Hand-written poem that was posted on the Poetry Tree in Strathewen shortly after the Black Saturday bushfires of February 2009.

Strathewen is a small community on the northeast outskirts of Melbourne. On 7th February 2009, it was directly in the path of the Kilmore East bushfire; 27 people were killed and 80% of the homes were destroyed. On 22nd February, the day of the official memorial service for bushfire victims, Rosemary McKimmie Young and Ian McKimmie posted two poems on the burned stump of a manna gum near the entrance to Strathewen. Barbara Joyce added this poem on 1st March. People added more poems and photos of people lost in the fires, and the tree became known as the 'Poetry Tree'. Many people considered it Strathewen's informal memorial. As time progressed, contributions reflected the community's effort to rebuild and recover.

Strathewen's permanent memorial to Black Saturday opened in September 2012. Several months later Barbara removed this poem from the tree and donated it to the museum, saying 'It had done its job, and it was time.' The museum had documented the tree on several occasions between 2010 and 2013, but this was the first artefact from the Poetry Tree to enter the museum's collection.

Physical Description

White heavy stock paper, stained and water-damaged. On the front is a hand-written poem of seven stanzas in black ink. The back is blank but discoloured by exposure to the elements.

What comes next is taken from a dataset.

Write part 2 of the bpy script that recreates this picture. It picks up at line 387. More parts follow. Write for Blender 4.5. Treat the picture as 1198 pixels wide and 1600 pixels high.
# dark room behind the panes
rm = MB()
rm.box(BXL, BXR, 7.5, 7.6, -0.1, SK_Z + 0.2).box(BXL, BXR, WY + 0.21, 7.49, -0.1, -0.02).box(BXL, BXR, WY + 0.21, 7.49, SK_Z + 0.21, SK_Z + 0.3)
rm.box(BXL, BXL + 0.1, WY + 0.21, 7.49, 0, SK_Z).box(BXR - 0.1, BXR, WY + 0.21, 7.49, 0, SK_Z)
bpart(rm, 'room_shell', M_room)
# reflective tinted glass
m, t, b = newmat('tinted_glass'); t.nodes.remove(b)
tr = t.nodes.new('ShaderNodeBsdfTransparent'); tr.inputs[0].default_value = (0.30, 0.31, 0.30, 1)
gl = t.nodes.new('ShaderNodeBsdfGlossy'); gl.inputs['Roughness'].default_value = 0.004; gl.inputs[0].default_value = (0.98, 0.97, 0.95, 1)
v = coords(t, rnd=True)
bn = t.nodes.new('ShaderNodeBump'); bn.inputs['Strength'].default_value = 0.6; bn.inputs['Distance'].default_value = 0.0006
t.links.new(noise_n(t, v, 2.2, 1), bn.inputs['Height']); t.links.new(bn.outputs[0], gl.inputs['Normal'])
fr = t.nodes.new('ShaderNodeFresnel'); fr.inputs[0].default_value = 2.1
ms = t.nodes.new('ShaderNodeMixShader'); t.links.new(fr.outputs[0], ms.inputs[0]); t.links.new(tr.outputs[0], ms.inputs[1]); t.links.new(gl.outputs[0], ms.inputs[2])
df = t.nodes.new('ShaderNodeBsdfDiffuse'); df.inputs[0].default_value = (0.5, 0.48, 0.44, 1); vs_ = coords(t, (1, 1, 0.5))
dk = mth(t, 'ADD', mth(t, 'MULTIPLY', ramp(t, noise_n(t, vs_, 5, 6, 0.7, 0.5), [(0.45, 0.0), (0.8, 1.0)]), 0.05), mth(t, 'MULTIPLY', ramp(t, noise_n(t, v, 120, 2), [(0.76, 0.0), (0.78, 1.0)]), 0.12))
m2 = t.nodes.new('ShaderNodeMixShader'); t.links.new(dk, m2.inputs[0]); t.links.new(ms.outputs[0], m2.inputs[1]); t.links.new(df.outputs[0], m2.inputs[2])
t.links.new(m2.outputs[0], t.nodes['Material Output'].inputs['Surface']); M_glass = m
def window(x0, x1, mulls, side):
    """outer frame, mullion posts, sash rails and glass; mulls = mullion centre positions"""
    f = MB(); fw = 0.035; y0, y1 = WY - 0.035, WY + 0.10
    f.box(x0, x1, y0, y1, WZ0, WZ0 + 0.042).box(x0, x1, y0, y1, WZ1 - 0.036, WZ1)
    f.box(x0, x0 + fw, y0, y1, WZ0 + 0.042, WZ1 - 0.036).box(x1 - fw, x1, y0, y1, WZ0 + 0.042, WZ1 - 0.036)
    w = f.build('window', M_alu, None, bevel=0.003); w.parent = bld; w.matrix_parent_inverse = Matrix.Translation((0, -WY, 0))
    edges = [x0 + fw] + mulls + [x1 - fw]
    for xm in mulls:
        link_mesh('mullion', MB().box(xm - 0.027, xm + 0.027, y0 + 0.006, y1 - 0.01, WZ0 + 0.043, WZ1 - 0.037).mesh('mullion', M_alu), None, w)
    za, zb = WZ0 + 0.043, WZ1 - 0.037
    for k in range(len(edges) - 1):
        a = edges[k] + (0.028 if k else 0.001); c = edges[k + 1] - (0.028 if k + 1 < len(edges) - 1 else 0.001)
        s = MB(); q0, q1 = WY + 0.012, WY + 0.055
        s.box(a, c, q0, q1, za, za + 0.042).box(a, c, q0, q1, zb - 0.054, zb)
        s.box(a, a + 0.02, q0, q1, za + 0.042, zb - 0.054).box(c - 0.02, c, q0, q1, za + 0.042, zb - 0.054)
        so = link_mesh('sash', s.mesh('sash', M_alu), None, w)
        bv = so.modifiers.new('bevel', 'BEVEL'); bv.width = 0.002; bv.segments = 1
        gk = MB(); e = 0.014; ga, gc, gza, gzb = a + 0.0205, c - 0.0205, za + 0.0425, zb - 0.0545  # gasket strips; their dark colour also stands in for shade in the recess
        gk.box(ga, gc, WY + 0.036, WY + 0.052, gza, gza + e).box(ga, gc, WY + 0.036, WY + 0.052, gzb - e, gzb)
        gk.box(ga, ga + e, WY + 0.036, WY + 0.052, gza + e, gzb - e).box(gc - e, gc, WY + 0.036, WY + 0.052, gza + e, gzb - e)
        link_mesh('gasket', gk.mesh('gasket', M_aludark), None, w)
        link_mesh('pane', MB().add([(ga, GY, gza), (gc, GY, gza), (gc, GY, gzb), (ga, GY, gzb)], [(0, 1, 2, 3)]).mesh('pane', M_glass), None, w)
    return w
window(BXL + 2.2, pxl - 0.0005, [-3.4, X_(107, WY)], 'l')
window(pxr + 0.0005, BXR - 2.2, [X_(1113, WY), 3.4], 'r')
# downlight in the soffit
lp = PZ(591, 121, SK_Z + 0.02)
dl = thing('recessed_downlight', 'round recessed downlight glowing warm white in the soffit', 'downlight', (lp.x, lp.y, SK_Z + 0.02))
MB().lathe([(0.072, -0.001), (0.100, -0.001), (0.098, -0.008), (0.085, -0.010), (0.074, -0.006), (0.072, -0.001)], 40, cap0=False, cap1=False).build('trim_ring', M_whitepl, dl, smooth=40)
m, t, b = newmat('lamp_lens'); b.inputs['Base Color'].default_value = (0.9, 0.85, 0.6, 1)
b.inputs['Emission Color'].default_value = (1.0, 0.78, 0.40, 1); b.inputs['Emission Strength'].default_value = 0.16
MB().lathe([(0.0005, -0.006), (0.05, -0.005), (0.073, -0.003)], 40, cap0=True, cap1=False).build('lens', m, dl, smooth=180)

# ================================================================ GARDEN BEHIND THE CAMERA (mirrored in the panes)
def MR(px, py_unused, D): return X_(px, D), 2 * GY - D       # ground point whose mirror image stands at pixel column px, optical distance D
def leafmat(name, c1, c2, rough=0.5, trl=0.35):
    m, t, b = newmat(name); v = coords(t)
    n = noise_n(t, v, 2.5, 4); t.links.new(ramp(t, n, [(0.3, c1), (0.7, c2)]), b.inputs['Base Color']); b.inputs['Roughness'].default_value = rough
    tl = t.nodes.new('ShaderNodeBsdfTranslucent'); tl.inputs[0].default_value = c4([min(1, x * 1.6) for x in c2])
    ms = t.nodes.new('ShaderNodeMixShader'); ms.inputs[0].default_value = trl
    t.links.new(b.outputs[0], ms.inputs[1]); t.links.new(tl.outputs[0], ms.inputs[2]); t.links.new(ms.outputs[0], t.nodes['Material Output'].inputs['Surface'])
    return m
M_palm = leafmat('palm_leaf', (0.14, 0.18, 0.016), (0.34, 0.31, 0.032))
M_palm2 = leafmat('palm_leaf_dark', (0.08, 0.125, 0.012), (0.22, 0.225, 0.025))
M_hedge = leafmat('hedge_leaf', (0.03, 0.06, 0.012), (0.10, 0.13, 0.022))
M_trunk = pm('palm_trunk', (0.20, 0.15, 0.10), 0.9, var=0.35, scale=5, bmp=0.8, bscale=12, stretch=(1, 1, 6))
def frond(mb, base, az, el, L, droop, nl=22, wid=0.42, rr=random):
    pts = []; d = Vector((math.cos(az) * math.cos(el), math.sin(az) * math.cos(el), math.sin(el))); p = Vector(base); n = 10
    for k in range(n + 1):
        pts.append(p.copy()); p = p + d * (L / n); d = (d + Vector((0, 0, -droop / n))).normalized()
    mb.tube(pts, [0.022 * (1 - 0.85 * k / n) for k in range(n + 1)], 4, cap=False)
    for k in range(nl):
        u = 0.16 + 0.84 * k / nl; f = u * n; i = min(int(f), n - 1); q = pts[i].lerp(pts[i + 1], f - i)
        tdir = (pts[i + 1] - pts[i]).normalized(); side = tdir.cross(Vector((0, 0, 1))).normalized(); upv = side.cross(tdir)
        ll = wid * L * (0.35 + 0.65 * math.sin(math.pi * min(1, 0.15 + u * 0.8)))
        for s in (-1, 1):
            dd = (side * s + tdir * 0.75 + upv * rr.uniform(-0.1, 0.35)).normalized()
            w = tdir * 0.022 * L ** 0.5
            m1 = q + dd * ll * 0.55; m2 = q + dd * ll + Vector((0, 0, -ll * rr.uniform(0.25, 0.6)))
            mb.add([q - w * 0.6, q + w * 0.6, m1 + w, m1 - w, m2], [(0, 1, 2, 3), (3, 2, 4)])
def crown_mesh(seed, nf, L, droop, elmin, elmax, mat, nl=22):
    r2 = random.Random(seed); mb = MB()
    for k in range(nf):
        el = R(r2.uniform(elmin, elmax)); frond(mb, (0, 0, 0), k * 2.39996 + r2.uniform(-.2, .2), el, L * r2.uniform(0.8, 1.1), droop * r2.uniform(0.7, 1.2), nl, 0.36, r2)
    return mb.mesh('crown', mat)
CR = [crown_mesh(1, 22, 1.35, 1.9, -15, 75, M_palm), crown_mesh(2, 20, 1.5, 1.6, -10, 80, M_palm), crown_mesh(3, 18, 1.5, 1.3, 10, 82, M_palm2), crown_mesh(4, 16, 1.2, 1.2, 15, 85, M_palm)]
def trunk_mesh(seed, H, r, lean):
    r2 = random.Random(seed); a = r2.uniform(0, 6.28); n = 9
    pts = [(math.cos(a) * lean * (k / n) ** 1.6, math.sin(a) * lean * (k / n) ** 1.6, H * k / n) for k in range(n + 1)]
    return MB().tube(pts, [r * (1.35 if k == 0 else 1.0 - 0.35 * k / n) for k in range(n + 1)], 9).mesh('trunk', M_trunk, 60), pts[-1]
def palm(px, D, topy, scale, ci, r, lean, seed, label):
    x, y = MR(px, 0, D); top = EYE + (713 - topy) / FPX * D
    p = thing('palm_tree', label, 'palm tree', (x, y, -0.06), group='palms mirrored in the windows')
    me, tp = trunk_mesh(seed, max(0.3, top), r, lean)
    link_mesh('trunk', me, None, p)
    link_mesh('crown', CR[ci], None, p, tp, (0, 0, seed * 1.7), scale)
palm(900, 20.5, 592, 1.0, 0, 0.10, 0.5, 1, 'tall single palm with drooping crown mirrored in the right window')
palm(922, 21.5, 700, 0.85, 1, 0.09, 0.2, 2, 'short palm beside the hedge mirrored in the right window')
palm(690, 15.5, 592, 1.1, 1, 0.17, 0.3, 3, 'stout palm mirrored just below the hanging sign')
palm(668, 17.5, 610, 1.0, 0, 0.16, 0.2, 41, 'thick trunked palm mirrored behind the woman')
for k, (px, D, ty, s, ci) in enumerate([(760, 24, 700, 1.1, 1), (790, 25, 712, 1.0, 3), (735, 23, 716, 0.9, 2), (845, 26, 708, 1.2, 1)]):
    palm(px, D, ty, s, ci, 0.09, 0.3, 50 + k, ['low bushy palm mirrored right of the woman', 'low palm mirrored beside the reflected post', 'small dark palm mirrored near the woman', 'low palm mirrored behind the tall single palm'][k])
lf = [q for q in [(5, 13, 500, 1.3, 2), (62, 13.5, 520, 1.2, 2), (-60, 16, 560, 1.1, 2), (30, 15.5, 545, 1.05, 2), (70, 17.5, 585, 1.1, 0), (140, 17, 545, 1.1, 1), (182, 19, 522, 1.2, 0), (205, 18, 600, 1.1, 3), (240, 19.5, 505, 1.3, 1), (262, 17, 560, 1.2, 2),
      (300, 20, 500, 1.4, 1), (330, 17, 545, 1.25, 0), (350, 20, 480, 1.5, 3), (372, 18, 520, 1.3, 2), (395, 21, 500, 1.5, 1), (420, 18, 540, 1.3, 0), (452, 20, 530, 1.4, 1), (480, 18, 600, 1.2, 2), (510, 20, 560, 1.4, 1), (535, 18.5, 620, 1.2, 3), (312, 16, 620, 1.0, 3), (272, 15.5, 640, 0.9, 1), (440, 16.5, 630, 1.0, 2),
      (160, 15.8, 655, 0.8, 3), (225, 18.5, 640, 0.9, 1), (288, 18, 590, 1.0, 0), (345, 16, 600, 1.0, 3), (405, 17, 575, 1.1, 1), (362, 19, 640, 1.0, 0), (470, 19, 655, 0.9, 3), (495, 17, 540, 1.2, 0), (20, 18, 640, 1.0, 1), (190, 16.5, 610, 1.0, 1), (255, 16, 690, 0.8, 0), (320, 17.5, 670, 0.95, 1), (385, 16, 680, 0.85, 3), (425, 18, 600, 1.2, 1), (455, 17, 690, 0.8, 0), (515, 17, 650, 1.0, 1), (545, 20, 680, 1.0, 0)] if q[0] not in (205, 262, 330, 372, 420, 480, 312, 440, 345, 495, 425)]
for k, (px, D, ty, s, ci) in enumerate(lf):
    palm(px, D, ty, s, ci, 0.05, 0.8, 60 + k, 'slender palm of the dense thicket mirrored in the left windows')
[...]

The Poetry Tree, on which this poem was posted, was a spontaneous memorial that began in the wake of the devastating bushfires of Black Saturday. It was both an emotional and creative response to the loss of life and property and reflects the thoughts and feelings of some of Strathewen's residents in the weeks immediately following the fires. This poem is significant because it documents the author's attempts to describe and come to terms with what had happened in her community. It is an immediate and evocative connection to the emotions of bushfire survivors in the aftermath of Black Saturday.